O material recolhido nessas mais de quatro décadas de pesquisa sobre o capoeirista foi reunido há cerca de três anos, quando Pinheiro teve a idéia de escrever um roteiro para uma peça de teatro sobre seu grande herói. Ao vasculhar algumas gravações antigas, o compositor encontrou uma fita com nove canções, cada uma feita especificamente para os diferentes tipos de toques que podem ser produzidos com um berimbau, entre eles, Jogo de Dentro, Jogo de Fora, São Bento, Angola, Cavalaria, Benguela, Barravento, Iuna, Samango, Santa Maria e Besouro.

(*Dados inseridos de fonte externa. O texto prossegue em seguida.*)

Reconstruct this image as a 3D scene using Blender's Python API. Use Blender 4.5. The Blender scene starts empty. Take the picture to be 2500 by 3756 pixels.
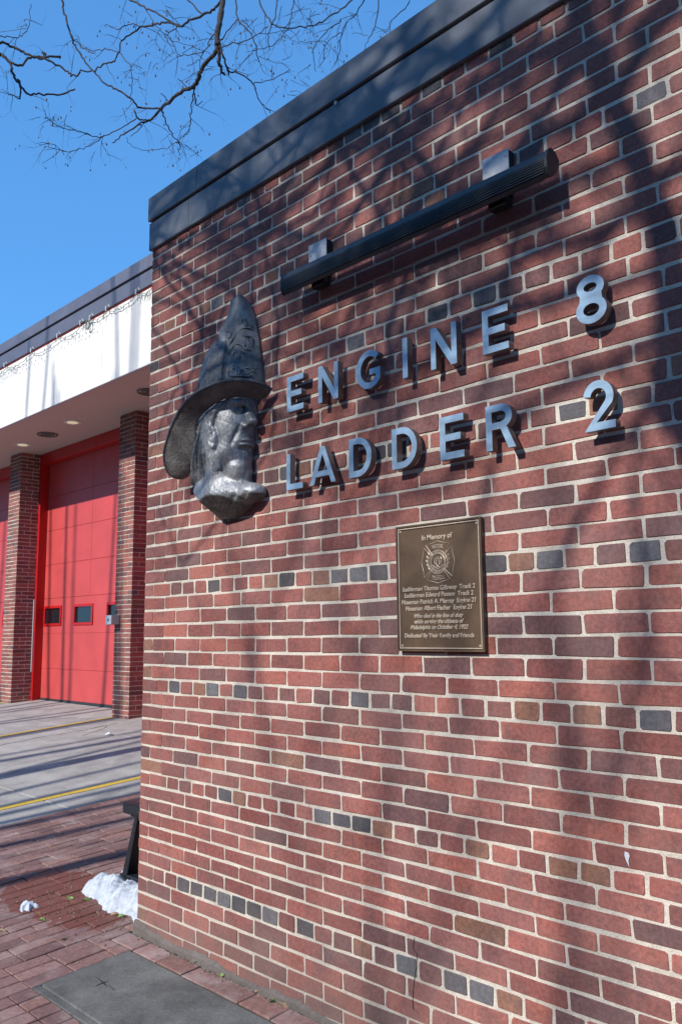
import bpy, bmesh, math, random
import numpy as np
from mathutils import Vector, Matrix
random.seed(7); rs = np.random.RandomState(7)
S = bpy.context.scene; COL = S.collection
# ------------------------------------------------------------------ camera, light, exposure
CAM = np.array([3.93408, -2.36149, 1.45609])
RW = np.array([[0.6955236, 0.7184463, -0.0090468], [-0.1083280, 0.0924077, -0.9898110], [-0.7102901, 0.6894169, 0.1420996]])
FPX = 3113.98
cam = bpy.data.cameras.new('camera'); co = bpy.data.objects.new('camera', cam); COL.objects.link(co)
cam.sensor_fit = 'VERTICAL'; cam.sensor_height = 36; cam.lens = FPX / 3756 * 36; cam.clip_end = 900; cam.clip_start = .05
m = Matrix.Identity(4)
for i in range(3):
    m[i][0] = RW[0][i]; m[i][1] = -RW[1][i]; m[i][2] = -RW[2][i]; m[i][3] = CAM[i]
co.matrix_world = m; S.camera = co
SUNK = .66                                   # metres the sunlight drops for each metre it travels towards the wall
SUNX = .012
world = bpy.data.worlds.new('World'); S.world = world; world.use_nodes = True
wn = world.node_tree; bg = wn.nodes['Background']
sky = wn.nodes.new('ShaderNodeTexSky'); sky.sky_type = 'NISHITA'; sky.sun_disc = False
sky.sun_elevation = math.atan(SUNK); sky.sun_rotation = math.radians(180); sky.altitude = 0
sky.air_density = 1.0; sky.dust_density = .3; sky.ozone_density = 4.0
gm0 = wn.nodes.new('ShaderNodeGamma'); gm0.inputs[1].default_value = .5          # soft, even winter-blue sky in every direction
tn0 = wn.nodes.new('ShaderNodeMix'); tn0.data_type = 'RGBA'; tn0.blend_type = 'MULTIPLY'; tn0.inputs[0].default_value = 1; tn0.inputs[7].default_value = (.95, 2.28, 3.85, 1)
wn.links.new(sky.outputs[0], gm0.inputs[0]); wn.links.new(gm0.outputs[0], tn0.inputs[6])
wn.links.new(tn0.outputs[2], bg.inputs[0]); bg.inputs[1].default_value = .12
sun = bpy.data.lights.new('sun', 'SUN'); sun.energy = 5.0; sun.angle = math.radians(.5); sun.color = (1, .955, .89)
so = bpy.data.objects.new('sun', sun); COL.objects.link(so)
so.rotation_euler = Vector((SUNX, 1, -SUNK)).to_track_quat('-Z', 'Y').to_euler()
S.view_settings.view_transform = 'Standard'; S.view_settings.look = 'None'; S.view_settings.gamma = 1
S.view_settings.exposure = .08; S.view_settings.use_curve_mapping = False

# ------------------------------------------------------------------ helpers
def ray(px, py): return RW.T @ np.array([(px - 1250) / FPX, (py - 1878) / FPX, 1.])
def on_y(px, py, y):
    d = ray(px, py); return Vector(CAM + (y - CAM[1]) / d[1] * d)
GA, GB = .074, -.005
def gz(x, y):                                 # height of the sloping ground
    return GA * max(-3.2, min(4.4, y)) + GB * max(-16, min(6, x))
def on_g(px, py, h=0.):
    d = ray(px, py); t = (h + GA * CAM[1] + GB * CAM[0] - CAM[2]) / (d[2] - GA * d[1] - GB * d[0]); return Vector(CAM + t * d)
def px_of(p):
    q = RW @ (np.array(p) - CAM); return (1250 + FPX * q[0] / q[2], 1878 + FPX * q[1] / q[2], q[2])

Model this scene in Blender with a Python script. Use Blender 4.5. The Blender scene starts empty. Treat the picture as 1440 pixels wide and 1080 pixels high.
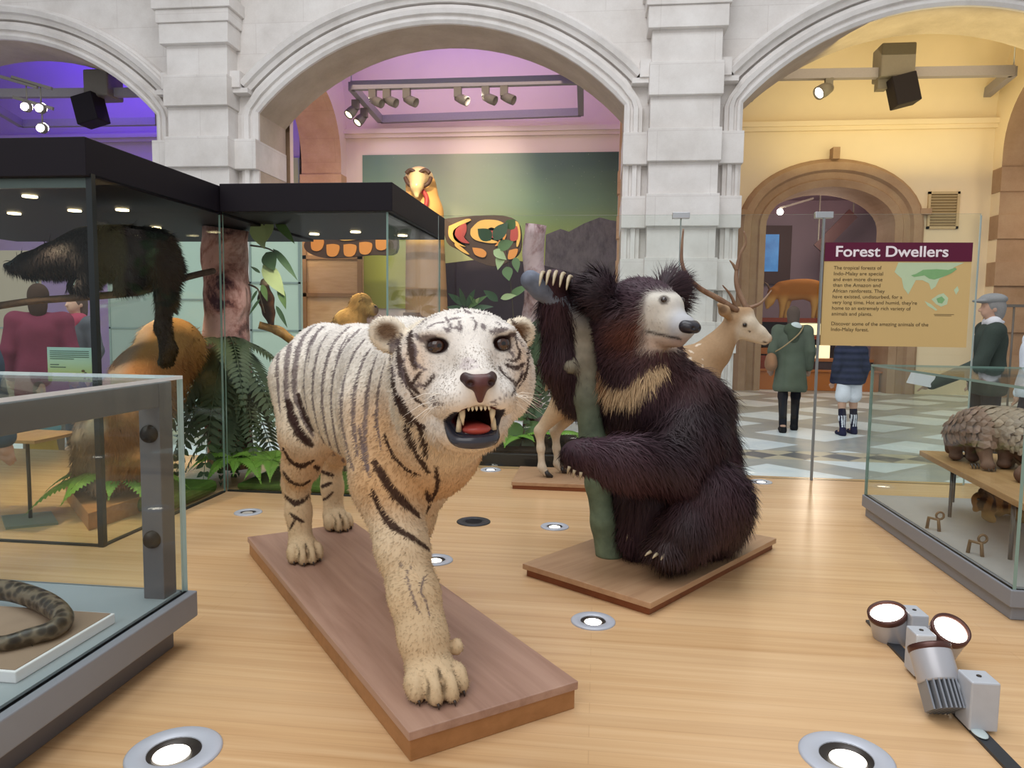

"Aí foi só adaptar o texto às canções e o musical estava pronto", simplifica o compositor, sobre a concepção da peça Besouro Cordão-de-Ouro, que estréia hoje no Festival Teatro de Curitiba, com ingressos esgotados para suas únicas duas sessões.

Em parceria com a JLM Produções – empresa carioca cujo universo de atuação possui uma forte ligação com a história da música brasileira (vide os musicais Obrigado Cartola! e As Robertas – Loucas pelo Rei) –, Pinheiro convidou o diretor teatral João das Neves para assumir o espetáculo. Após uma série de workshops realizados no Centro Cultural Banco do Brasil, no Rio Janeiro, foi escolhido um elenco de aproximadamente 15 atores negros, que passaram por dois meses de aulas práticas e teóricas sobre a arte da capoeira, ministradas pelos mestres Camisa e Casquinha.

Estreado em dezembro do ano passado, na capital fluminense, Besouro Cordão-de-Ouro arrancou elogios rasgados de público e crítica, entre elas, da exigente Bárbara Heliodora, que não apontou qualquer falha no espetáculo. "Foi uma grata surpresa, especialmente por ser minha primeira peça. Soube até que ela voltou para assistir ao espetáculo uma segunda vez, algo que nunca faz", revela Pinheiro, entre risos de orgulho.

Agora, o próximo projeto de Pinheiro é levar a história de seu herói aos cinemas, com a ajuda do amigo cineasta Ruy Guerra (A Ópera do Malandro), que se propôs a indicar o "caminho das pedras" ao músico.

"Ele acha que eu dou conta de dirigir o filme sozinho, já que minha estréia no teatro foi tão boa", conta. Além do filme, antes do segundo semestre deste ano, deve chegar às lojas um novo álbum de Paulo César Pinheiro, em que ele interpreta as nove canções do espetáculo (mais "Lapinha", com versos adicionais) e outras quatro composições inéditas.

Serviço: Besouro Cordão-de-Ouro. Casa Vermelha (Largo da Ordem, s/n.º). Hoje e amanhã, às 20h30. Ingressos esgotados.